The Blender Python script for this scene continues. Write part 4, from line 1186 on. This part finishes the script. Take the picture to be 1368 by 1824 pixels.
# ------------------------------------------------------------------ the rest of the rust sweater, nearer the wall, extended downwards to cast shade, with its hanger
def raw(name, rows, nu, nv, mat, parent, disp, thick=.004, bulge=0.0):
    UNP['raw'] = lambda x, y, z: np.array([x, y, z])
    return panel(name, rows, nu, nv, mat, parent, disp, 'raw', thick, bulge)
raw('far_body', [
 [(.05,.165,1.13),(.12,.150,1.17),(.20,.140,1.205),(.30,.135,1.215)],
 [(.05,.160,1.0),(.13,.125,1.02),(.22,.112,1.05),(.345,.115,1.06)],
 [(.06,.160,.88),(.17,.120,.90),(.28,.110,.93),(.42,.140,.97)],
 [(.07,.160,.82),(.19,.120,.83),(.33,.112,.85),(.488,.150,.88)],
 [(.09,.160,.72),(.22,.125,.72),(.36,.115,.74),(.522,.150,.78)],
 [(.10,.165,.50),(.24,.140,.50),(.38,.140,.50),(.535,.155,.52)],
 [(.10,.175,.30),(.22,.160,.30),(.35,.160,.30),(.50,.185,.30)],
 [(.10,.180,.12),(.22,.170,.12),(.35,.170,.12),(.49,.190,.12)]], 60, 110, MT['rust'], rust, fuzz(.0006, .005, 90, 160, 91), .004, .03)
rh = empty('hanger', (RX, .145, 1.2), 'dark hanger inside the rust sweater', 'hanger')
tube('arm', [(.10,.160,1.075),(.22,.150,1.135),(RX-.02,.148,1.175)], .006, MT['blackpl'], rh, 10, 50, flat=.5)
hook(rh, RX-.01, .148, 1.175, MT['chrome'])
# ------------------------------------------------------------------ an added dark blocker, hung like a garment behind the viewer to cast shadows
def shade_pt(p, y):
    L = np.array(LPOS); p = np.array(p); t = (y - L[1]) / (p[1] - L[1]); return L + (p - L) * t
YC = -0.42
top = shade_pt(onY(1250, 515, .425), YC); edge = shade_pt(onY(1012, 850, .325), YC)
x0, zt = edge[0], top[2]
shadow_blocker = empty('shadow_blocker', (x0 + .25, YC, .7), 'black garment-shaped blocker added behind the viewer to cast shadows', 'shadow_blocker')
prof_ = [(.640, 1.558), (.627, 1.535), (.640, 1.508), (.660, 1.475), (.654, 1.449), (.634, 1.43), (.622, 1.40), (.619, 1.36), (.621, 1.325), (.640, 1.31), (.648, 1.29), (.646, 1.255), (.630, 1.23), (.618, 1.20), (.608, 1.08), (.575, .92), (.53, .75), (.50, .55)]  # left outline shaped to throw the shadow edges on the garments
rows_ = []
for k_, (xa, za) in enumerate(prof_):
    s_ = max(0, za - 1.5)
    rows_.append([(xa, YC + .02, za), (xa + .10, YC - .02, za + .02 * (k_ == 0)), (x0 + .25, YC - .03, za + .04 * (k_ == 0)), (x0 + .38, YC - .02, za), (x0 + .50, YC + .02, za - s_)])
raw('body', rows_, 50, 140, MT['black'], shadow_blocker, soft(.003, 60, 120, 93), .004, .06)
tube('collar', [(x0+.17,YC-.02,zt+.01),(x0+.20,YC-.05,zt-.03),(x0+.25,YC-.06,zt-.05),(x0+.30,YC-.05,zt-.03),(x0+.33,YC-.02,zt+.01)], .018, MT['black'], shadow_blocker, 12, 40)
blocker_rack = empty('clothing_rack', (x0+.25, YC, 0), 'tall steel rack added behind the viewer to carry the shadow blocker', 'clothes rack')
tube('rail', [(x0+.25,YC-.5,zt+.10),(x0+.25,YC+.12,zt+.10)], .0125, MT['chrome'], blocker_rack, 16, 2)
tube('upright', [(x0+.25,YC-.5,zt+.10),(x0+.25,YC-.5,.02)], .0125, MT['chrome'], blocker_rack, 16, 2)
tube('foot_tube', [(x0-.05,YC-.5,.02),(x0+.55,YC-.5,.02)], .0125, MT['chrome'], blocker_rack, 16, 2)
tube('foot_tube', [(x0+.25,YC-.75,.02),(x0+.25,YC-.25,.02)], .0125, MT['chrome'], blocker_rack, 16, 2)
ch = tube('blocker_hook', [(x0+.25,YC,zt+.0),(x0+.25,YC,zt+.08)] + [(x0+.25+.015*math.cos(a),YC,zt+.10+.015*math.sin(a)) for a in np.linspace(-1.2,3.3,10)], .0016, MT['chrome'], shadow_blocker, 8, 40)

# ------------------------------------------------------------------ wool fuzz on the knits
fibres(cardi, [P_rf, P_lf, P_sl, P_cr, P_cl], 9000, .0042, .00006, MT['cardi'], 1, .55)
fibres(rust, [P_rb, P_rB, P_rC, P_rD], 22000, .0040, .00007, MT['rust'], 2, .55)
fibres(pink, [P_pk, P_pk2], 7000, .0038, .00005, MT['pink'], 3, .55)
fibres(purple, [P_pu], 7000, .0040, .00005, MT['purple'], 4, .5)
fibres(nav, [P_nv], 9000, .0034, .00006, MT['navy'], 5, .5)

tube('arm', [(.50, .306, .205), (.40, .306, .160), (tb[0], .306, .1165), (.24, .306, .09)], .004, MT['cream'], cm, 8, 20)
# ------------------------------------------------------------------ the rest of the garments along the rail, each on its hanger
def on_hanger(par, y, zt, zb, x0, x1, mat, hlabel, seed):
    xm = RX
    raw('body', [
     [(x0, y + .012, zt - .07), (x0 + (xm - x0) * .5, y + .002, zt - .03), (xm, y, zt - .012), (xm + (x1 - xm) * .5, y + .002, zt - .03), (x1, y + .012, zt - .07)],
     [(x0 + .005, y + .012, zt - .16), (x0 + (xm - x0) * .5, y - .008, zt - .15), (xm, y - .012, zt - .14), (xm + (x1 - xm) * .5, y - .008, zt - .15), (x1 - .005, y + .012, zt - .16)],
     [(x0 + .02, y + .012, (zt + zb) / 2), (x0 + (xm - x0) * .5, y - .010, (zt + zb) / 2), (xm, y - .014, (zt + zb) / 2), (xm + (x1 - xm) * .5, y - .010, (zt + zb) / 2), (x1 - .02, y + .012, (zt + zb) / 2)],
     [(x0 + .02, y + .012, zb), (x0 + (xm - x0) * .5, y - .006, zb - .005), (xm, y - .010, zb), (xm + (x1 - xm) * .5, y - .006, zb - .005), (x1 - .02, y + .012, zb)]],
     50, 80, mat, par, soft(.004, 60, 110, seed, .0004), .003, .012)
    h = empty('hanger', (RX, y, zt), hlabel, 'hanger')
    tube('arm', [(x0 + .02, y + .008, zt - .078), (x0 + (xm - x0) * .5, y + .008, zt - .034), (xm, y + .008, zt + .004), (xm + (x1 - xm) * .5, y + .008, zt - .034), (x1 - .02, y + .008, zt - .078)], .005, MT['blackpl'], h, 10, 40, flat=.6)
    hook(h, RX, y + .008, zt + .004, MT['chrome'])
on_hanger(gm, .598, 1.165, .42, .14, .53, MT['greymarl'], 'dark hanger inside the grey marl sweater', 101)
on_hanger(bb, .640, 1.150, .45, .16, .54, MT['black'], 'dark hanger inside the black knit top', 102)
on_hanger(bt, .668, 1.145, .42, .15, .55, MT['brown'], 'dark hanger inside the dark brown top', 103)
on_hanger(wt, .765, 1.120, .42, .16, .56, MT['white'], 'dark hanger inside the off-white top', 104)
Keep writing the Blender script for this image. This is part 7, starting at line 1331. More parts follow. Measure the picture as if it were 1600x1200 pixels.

■ Exercise details
Using the listing above, reproduce each line without omission.

■ Expected output
The Blender Python script for this scene continues. Write part 4, from line 1186 on. This part finishes the script. Take the picture to be 1368 by 1824 pixels.
# ------------------------------------------------------------------ the rest of the rust sweater, nearer the wall, extended downwards to cast shade, with its hanger
def raw(name, rows, nu, nv, mat, parent, disp, thick=.004, bulge=0.0):
    UNP['raw'] = lambda x, y, z: np.array([x, y, z])
    return panel(name, rows, nu, nv, mat, parent, disp, 'raw', thick, bulge)
raw('far_body', [
 [(.05,.165,1.13),(.12,.150,1.17),(.20,.140,1.205),(.30,.135,1.215)],
 [(.05,.160,1.0),(.13,.125,1.02),(.22,.112,1.05),(.345,.115,1.06)],
 [(.06,.160,.88),(.17,.120,.90),(.28,.110,.93),(.42,.140,.97)],
 [(.07,.160,.82),(.19,.120,.83),(.33,.112,.85),(.488,.150,.88)],
 [(.09,.160,.72),(.22,.125,.72),(.36,.115,.74),(.522,.150,.78)],
 [(.10,.165,.50),(.24,.140,.50),(.38,.140,.50),(.535,.155,.52)],
 [(.10,.175,.30),(.22,.160,.30),(.35,.160,.30),(.50,.185,.30)],
 [(.10,.180,.12),(.22,.170,.12),(.35,.170,.12),(.49,.190,.12)]], 60, 110, MT['rust'], rust, fuzz(.0006, .005, 90, 160, 91), .004, .03)
rh = empty('hanger', (RX, .145, 1.2), 'dark hanger inside the rust sweater', 'hanger')
tube('arm', [(.10,.160,1.075),(.22,.150,1.135),(RX-.02,.148,1.175)], .006, MT['blackpl'], rh, 10, 50, flat=.5)
hook(rh, RX-.01, .148, 1.175, MT['chrome'])
# ------------------------------------------------------------------ an added dark blocker, hung like a garment behind the viewer to cast shadows
def shade_pt(p, y):
    L = np.array(LPOS); p = np.array(p); t = (y - L[1]) / (p[1] - L[1]); return L + (p - L) * t
YC = -0.42
top = shade_pt(onY(1250, 515, .425), YC); edge = shade_pt(onY(1012, 850, .325), YC)
x0, zt = edge[0], top[2]
shadow_blocker = empty('shadow_blocker', (x0 + .25, YC, .7), 'black garment-shaped blocker added behind the viewer to cast shadows', 'shadow_blocker')
prof_ = [(.640, 1.558), (.627, 1.535), (.640, 1.508), (.660, 1.475), (.654, 1.449), (.634, 1.43), (.622, 1.40), (.619, 1.36), (.621, 1.325), (.640, 1.31), (.648, 1.29), (.646, 1.255), (.630, 1.23), (.618, 1.20), (.608, 1.08), (.575, .92), (.53, .75), (.50, .55)]  # left outline shaped to throw the shadow edges on the garments
rows_ = []
for k_, (xa, za) in enumerate(prof_):
    s_ = max(0, za - 1.5)
    rows_.append([(xa, YC + .02, za), (xa + .10, YC - .02, za + .02 * (k_ == 0)), (x0 + .25, YC - .03, za + .04 * (k_ == 0)), (x0 + .38, YC - .02, za), (x0 + .50, YC + .02, za - s_)])
raw('body', rows_, 50, 140, MT['black'], shadow_blocker, soft(.003, 60, 120, 93), .004, .06)
tube('collar', [(x0+.17,YC-.02,zt+.01),(x0+.20,YC-.05,zt-.03),(x0+.25,YC-.06,zt-.05),(x0+.30,YC-.05,zt-.03),(x0+.33,YC-.02,zt+.01)], .018, MT['black'], shadow_blocker, 12, 40)
blocker_rack = empty('clothing_rack', (x0+.25, YC, 0), 'tall steel rack added behind the viewer to carry the shadow blocker', 'clothes rack')
tube('rail', [(x0+.25,YC-.5,zt+.10),(x0+.25,YC+.12,zt+.10)], .0125, MT['chrome'], blocker_rack, 16, 2)
tube('upright', [(x0+.25,YC-.5,zt+.10),(x0+.25,YC-.5,.02)], .0125, MT['chrome'], blocker_rack, 16, 2)
tube('foot_tube', [(x0-.05,YC-.5,.02),(x0+.55,YC-.5,.02)], .0125, MT['chrome'], blocker_rack, 16, 2)
tube('foot_tube', [(x0+.25,YC-.75,.02),(x0+.25,YC-.25,.02)], .0125, MT['chrome'], blocker_rack, 16, 2)
ch = tube('blocker_hook', [(x0+.25,YC,zt+.0),(x0+.25,YC,zt+.08)] + [(x0+.25+.015*math.cos(a),YC,zt+.10+.015*math.sin(a)) for a in np.linspace(-1.2,3.3,10)], .0016, MT['chrome'], shadow_blocker, 8, 40)

# ------------------------------------------------------------------ wool fuzz on the knits
fibres(cardi, [P_rf, P_lf, P_sl, P_cr, P_cl], 9000, .0042, .00006, MT['cardi'], 1, .55)
fibres(rust, [P_rb, P_rB, P_rC, P_rD], 22000, .0040, .00007, MT['rust'], 2, .55)
fibres(pink, [P_pk, P_pk2], 7000, .0038, .00005, MT['pink'], 3, .55)
fibres(purple, [P_pu], 7000, .0040, .00005, MT['purple'], 4, .5)
fibres(nav, [P_nv], 9000, .0034, .00006, MT['navy'], 5, .5)

tube('arm', [(.50, .306, .205), (.40, .306, .160), (tb[0], .306, .1165), (.24, .306, .09)], .004, MT['cream'], cm, 8, 20)
# ------------------------------------------------------------------ the rest of the garments along the rail, each on its hanger
def on_hanger(par, y, zt, zb, x0, x1, mat, hlabel, seed):
    xm = RX
    raw('body', [
     [(x0, y + .012, zt - .07), (x0 + (xm - x0) * .5, y + .002, zt - .03), (xm, y, zt - .012), (xm + (x1 - xm) * .5, y + .002, zt - .03), (x1, y + .012, zt - .07)],
     [(x0 + .005, y + .012, zt - .16), (x0 + (xm - x0) * .5, y - .008, zt - .15), (xm, y - .012, zt - .14), (xm + (x1 - xm) * .5, y - .008, zt - .15), (x1 - .005, y + .012, zt - .16)],
     [(x0 + .02, y + .012, (zt + zb) / 2), (x0 + (xm - x0) * .5, y - .010, (zt + zb) / 2), (xm, y - .014, (zt + zb) / 2), (xm + (x1 - xm) * .5, y - .010, (zt + zb) / 2), (x1 - .02, y + .012, (zt + zb) / 2)],
     [(x0 + .02, y + .012, zb), (x0 + (xm - x0) * .5, y - .006, zb - .005), (xm, y - .010, zb), (xm + (x1 - xm) * .5, y - .006, zb - .005), (x1 - .02, y + .012, zb)]],
     50, 80, mat, par, soft(.004, 60, 110, seed, .0004), .003, .012)
    h = empty('hanger', (RX, y, zt), hlabel, 'hanger')
    tube('arm', [(x0 + .02, y + .008, zt - .078), (x0 + (xm - x0) * .5, y + .008, zt - .034), (xm, y + .008, zt + .004), (xm + (x1 - xm) * .5, y + .008, zt - .034), (x1 - .02, y + .008, zt - .078)], .005, MT['blackpl'], h, 10, 40, flat=.6)
    hook(h, RX, y + .008, zt + .004, MT['chrome'])
on_hanger(gm, .598, 1.165, .42, .14, .53, MT['greymarl'], 'dark hanger inside the grey marl sweater', 101)
on_hanger(bb, .640, 1.150, .45, .16, .54, MT['black'], 'dark hanger inside the black knit top', 102)
on_hanger(bt, .668, 1.145, .42, .15, .55, MT['brown'], 'dark hanger inside the dark brown top', 103)
on_hanger(wt, .765, 1.120, .42, .16, .56, MT['white'], 'dark hanger inside the off-white top', 104)
Keep writing the Blender script for this image. This is part 7, starting at line 1331. More parts follow. Measure the picture as if it were 1600x1200 pixels.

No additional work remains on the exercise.